Regarding the latter, there are three main risk drivers that stand out in our research - namely (i) the hidden negative multiplier - covered in an earlier section, (ii) the risk that price oracles introduce in the model, and (iii) the time-lags that exist in the stabilisation model.

As far as (ii) is concerned, this is a problem that underlies the whole blockchain industry. There are currently various solutions being iterated upon, including some higher profile ones from Chainlink and Maker DAO, but also some newer ones like DIA and Band Protocol.

Regarding (iii), the risk here lies in that the supply side mechanisms that ensure the peg remains stable will be slow to react to demand side fluctuations - or that the market won't pick them up soon enough.
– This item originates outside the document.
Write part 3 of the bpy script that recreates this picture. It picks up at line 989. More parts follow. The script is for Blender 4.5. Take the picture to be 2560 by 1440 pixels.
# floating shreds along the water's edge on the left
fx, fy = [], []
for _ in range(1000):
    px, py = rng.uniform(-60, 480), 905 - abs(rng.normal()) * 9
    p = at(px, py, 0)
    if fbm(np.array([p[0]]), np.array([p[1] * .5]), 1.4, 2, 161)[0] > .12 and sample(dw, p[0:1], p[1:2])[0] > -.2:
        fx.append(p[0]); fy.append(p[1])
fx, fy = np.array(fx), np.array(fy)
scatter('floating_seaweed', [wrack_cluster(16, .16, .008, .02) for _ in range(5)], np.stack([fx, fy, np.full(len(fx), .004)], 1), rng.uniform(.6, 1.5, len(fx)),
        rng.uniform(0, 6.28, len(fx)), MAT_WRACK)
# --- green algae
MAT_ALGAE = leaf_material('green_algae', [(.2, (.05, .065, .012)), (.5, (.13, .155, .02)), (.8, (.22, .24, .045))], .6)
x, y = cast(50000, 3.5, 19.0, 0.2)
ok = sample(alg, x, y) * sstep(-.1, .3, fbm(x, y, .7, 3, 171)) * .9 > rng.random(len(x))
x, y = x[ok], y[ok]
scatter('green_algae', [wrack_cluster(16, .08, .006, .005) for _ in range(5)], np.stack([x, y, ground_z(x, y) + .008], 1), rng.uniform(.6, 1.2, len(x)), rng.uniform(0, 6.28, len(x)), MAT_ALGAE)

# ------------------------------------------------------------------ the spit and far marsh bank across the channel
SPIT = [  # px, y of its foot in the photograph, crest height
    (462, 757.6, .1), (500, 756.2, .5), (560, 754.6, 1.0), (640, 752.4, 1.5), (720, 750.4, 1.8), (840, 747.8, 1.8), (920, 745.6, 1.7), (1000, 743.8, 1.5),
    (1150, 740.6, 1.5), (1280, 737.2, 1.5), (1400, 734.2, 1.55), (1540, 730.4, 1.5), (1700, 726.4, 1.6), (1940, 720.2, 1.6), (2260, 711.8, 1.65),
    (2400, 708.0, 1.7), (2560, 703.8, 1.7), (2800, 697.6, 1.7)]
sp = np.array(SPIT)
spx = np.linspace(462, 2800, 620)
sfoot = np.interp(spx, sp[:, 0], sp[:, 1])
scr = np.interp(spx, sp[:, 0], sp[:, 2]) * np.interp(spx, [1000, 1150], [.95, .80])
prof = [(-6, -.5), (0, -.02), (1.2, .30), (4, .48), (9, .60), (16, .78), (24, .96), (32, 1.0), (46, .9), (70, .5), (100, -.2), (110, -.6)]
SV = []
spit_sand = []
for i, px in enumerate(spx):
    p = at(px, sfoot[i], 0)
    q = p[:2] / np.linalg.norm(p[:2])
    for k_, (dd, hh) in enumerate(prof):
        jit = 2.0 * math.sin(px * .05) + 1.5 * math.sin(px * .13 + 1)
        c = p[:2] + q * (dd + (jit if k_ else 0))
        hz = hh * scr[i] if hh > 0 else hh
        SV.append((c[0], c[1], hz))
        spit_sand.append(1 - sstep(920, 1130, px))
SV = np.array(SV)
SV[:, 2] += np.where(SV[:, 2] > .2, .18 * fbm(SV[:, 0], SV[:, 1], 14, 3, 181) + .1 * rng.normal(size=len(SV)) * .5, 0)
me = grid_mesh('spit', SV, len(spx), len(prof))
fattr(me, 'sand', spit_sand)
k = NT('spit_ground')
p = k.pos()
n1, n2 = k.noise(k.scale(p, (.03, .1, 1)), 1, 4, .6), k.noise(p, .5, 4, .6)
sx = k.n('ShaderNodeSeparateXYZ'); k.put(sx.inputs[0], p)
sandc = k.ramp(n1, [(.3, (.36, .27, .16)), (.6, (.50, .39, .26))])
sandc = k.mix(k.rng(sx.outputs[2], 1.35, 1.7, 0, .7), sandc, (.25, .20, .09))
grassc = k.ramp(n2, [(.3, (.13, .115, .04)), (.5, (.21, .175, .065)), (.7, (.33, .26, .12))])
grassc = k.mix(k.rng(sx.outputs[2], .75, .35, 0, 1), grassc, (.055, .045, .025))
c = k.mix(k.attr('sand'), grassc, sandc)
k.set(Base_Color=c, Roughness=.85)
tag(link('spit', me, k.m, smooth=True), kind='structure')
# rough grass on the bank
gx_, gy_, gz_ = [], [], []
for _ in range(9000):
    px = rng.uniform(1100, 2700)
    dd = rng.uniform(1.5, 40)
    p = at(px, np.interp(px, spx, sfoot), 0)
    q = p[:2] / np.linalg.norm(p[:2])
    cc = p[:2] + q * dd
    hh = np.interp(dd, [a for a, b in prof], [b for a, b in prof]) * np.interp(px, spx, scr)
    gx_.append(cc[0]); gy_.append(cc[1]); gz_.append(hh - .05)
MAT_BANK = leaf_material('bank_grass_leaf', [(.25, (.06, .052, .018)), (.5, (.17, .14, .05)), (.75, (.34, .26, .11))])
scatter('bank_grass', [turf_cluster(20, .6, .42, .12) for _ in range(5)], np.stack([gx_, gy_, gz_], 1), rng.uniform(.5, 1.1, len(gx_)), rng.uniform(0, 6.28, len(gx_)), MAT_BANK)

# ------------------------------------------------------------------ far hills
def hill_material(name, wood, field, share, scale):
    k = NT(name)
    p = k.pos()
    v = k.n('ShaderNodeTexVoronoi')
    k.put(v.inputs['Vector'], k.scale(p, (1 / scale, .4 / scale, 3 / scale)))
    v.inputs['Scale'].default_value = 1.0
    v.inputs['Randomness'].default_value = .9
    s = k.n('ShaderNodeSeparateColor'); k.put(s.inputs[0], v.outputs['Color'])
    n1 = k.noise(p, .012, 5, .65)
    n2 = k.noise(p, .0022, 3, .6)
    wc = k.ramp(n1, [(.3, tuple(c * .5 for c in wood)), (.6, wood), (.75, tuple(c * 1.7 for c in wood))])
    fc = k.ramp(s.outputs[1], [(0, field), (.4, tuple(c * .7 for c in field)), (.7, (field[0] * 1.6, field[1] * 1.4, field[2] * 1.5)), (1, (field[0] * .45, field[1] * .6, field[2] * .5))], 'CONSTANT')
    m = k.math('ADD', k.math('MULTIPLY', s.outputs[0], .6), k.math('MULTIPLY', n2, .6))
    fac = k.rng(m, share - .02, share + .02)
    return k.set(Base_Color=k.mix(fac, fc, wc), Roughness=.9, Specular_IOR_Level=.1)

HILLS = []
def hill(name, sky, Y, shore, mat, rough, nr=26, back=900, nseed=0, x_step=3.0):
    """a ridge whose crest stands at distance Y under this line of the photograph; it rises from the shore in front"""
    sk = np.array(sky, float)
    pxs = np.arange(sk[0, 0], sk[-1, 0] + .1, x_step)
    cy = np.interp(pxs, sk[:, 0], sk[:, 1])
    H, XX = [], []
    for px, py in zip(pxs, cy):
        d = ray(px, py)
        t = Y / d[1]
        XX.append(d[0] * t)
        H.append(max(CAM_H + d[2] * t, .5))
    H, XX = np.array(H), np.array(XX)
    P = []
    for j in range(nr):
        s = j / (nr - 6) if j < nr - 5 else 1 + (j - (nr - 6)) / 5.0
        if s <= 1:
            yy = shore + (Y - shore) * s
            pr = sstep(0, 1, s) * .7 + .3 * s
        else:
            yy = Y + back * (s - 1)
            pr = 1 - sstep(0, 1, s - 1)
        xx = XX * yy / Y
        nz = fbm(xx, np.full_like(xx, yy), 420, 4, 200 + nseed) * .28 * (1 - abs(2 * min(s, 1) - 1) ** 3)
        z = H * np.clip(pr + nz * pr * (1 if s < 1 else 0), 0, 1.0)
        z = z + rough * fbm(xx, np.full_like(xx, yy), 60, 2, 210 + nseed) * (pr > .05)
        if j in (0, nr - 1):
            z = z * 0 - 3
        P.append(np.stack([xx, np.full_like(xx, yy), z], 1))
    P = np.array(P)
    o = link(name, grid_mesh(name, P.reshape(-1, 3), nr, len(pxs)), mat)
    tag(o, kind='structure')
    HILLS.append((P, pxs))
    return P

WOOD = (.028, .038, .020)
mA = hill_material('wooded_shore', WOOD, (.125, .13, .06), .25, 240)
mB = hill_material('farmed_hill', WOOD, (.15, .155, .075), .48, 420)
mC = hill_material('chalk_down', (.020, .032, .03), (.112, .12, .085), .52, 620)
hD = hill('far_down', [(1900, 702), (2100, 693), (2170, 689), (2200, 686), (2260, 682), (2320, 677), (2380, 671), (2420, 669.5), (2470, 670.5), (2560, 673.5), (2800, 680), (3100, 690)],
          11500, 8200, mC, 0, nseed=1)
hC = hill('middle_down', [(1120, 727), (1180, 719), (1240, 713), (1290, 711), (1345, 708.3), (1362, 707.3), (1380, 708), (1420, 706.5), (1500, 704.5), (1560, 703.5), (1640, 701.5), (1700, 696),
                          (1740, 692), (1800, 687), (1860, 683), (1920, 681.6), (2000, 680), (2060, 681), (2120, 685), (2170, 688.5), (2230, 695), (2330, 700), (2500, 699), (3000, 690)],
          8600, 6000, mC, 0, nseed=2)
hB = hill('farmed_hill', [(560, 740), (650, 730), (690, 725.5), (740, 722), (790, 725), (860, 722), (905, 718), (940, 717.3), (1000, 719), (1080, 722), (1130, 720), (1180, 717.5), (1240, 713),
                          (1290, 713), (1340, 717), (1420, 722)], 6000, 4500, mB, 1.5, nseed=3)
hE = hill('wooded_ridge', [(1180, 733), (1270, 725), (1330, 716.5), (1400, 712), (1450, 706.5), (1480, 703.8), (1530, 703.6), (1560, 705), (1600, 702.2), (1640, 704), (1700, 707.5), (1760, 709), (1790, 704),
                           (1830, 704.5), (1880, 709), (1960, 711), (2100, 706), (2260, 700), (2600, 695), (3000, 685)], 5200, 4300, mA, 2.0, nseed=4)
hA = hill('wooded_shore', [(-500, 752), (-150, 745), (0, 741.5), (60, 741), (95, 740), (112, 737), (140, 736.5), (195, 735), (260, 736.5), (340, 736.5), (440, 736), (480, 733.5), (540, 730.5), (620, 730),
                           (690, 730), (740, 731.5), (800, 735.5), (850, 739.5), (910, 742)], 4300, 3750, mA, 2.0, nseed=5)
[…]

At the scale Terra is at now, the effect should be miniscule. However, in a condition of large transaction volumes, this could lead to poor price discovery for Terra users and a lot of unintended costs creeping up on merchants' and users' balance sheets, effectively eroding the usability and cost base advantages that a stablecoin can introduce in an e-commerce context.

A failure in this area after the Terra network has reached critical mass, would introduce an existential risk to the platform, as if not amended with immediacy, it would likely erode its core value proposition and breach trust with the merchants operating on the network.  We see this as a a key milestone for the project to clear, and will be monitoring progress closely on that front.